Re: “Lax Kw’alaams decide to support project on Lelu with two conditions”

So the newly elected mayor of Lax Kw’alaams, John Helin, has climbed aboard the crowded gravy train joining proponents supporting the Pacific NorthWest (PNW) LNG project, which at best, will compromise the fragile, thousands of years old, ecosystem on Lelu Island, known as Flora Bank.

Forget about the people who stood in the rain and wind over the winter on Lelu Island in an attempt to protect the site (and those of us who cheered them on). Forget about the unanimous vote of the people of Lax Kw’alaams which rejected PNW’s proposal last May. Forget about the rhetoric of Indigenous leaders across the country who espouse, “the stewardship of the waters and the earth.”

Forget about the dire warnings from four Russian scientists, who had nothing to gain and who spoke from their knowledge of the adverse effects of LNG facilities in the Sakhalin Island region of Russia. One of whom put it succinctly, “to allow an LNG facility to be established in the estuary of the Skeena River is simply crazy”.

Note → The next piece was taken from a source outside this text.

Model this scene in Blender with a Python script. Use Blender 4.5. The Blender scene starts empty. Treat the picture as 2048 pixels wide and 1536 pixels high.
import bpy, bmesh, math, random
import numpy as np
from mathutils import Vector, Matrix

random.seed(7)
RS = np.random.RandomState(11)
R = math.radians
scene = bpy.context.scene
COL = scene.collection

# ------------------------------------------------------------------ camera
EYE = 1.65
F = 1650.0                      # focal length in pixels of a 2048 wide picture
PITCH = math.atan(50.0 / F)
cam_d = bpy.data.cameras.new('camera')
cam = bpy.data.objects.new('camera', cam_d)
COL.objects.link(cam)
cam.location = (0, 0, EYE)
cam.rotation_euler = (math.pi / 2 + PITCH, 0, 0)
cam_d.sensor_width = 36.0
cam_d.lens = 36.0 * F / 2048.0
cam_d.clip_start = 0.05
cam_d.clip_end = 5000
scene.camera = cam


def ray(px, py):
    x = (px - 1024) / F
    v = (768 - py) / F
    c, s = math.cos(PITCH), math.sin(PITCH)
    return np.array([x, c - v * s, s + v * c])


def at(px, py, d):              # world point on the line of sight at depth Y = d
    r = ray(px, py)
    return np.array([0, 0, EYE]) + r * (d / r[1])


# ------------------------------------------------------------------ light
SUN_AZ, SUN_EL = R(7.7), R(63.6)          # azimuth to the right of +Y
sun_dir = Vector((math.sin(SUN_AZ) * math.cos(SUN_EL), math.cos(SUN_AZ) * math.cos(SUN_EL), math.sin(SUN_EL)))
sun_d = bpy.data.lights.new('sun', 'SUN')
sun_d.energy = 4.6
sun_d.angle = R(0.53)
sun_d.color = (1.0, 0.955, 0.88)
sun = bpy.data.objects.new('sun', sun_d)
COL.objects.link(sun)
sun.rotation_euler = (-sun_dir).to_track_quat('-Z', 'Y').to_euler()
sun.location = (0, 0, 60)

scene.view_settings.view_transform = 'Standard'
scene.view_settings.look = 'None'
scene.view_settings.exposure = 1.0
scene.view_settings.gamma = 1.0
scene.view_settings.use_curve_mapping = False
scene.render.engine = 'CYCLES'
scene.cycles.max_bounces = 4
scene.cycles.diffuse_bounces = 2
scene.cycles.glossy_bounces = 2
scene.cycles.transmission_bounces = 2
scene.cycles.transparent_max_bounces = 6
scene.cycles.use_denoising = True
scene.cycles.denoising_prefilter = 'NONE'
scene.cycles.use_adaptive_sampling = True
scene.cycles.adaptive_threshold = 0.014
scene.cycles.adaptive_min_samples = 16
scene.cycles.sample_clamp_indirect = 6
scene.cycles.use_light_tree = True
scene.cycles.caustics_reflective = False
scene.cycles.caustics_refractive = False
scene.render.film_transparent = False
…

Forget about the concerns of the more than 130 scientists and academics who put their signatures on a letter to the Canadian Environmental Assessment Authority protesting an LNG facility in a vulnerable location like the Skeena River estuary.

Forget the comforting notion held by most of us that some natural ecosystems, belonging to the future as well as the present, are so uniquely precious they would never be considered marketable. It would seem that what we have to remember, with all we have to forget about the proposed PNW LNG project on Lelu Island is what the canny businessmen from Shanghai knew all along: everything is for sale, the only question is the price.